In SHTF, you won't be able to replace barrels on your rifles very easily, because folks will be struggling just to find their next meal.
Many of the "old" cartridges that have fallen out of favor in the modern shooting world have done so because marketing is more powerful than physics.
For folks who aren't "gun people", bullets fly in an arc when you shoot them. The easier it is for a bullet to hit your target without needing to account for how wind will move the bullet left or right, or accounting for drop due to distance, the "better" a cartridge is determined to be, for largely the same reasons that people think buying a Ferrari means they're a better driver.
Now, this isn't done with just marketing magic, but through tuning the velocity of the bullet and by choosing bullets with different dimensions. This is something you can already do if you hand load ammunition, but what currently drives the gun market is not capability, but ease.
You can build a car that has a better 0-60 or skidpad rating that a Ferrari for a fraction of the cost, but if someone can just buy something off-the-shelf and "shoot better" than someone else, it won't matter if they could have done the same thing less expensively. Status, not function.
So, the first part of the "not-magic" is that when shooting a lighter bullet, the felt recoil will also be smaller, because the physics of accelerating the bullet to a certain speed require less force. F=MA, so at the same acceleration, you'll need less force if you have less mass. This is a big part of how modern rounds of a smaller caliber "reduce recoil", and do so off-the-shelf, because they're shooting a lighter bullet.
The thing is, though, that shooting a lighter bullet to the same velocity requires more powder charge, due to how inertia works. A lighter bullet is going to start moving down the barrel faster than a heavier one because of inertia. Heavier bullets will resist accelerating longer than a lighter bullet, so in order to keep generating pressure behind the lighter bullet, more powder has to be burned so that the drop in pressure as the bullet travels down the barrel doesn't occur fast enough to prevent the bullet from reaching the desired speed.
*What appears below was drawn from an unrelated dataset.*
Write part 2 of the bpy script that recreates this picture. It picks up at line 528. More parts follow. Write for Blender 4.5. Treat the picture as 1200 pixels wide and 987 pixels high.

Think of it like how, the better you can keep your lips pressed together, the more pressure you can hold in your mouth.
Now, given F=MA above, it's not only easier to accelerate the bullet when it's lighter, but if you've got the same barrel length and force being applied, the final velocity of the bullet will be higher as well. Higher velocities make a "flatter" bullet arc, because the faster a bullet is the less time gravity has to work on the bullet before it finds its target.
You can also do things like use a smaller diameter bullet, because the smaller the diameter, the less that wind resistance will come into play.
The modern "hot rounds" all thus tend to be smaller in diameter than "old" rounds, lighter weight bullets than "old" rounds, and are universally praised in marketing as being "better".
Except that, you remember how you need more powder for these lighter rounds?
Each time you fire a gun, you do a very small, but still real, amount of damage to the barrel and chamber. Most firearms are capable of making many thousands of shots before that damage becomes a problem.
These new rounds shorten that lifespan considerably before a replacement barrel is required.
If you live in the 1st world, and shoot for fun, then this isn't really an issue. Just go online, order a replacement barrel, and then install it. Most new firearms are also designed to be easily serviced by the user, so you often don't even need a gunsmith or gunsmithing skills.
If SHTF though, you no longer live in the 1st world.
Instead of a controlled shooting environment like a range, you're most likely going to be dealing with suburban distances which are frequently much shorter. It won't matter if you could reliably hit a stationary gong at a thousand meters if the hostile you need to kill is moving quickly and at only 50 meters away.
Further, to be very accurate you must also deal with issues in poor reliability, because accuracy requires consistency down to very small minutia, every component needs to be doing the same exact thing the same exact way every time you shoot. Variation means things don't work exactly the way they're expected, and you won't know by how much until after you've already pulled the trigger.
Like putting the wrong gas in your Ferrari. Might still run, or it might not at all.
In evaluating your firearm choice in preparing for SHTF, you thus cannot rely on what is currently popular. The AR-15 platform is fine for its intended purpose, but as I've written before, people have deceived themselves as to what that intended purpose is, and a lot of folks think their tacticool AR-15 will give them any sort of edge in the post-apocalyptic wasteland.
The reality is that they've got a weapon which wasn't designed based on raw lethality, on efficiency of materials across the entire lifespan of the weapon, but on how well the weapon would sell in a particular market.
1st world military and SHTF are not the same market.
Prepare based on what you will encounter, not on what you currently experience.
There's a reason certain cartridges and firearm layouts were popular in the past, when technology and materials science weren't what they are today. We'll be entering such a "dark era" again, when we can't rely on modernity to be our savior, and if we can thus learn from the past, why things did or didn't work and why, then we'll actually be ready to deal with what is to come.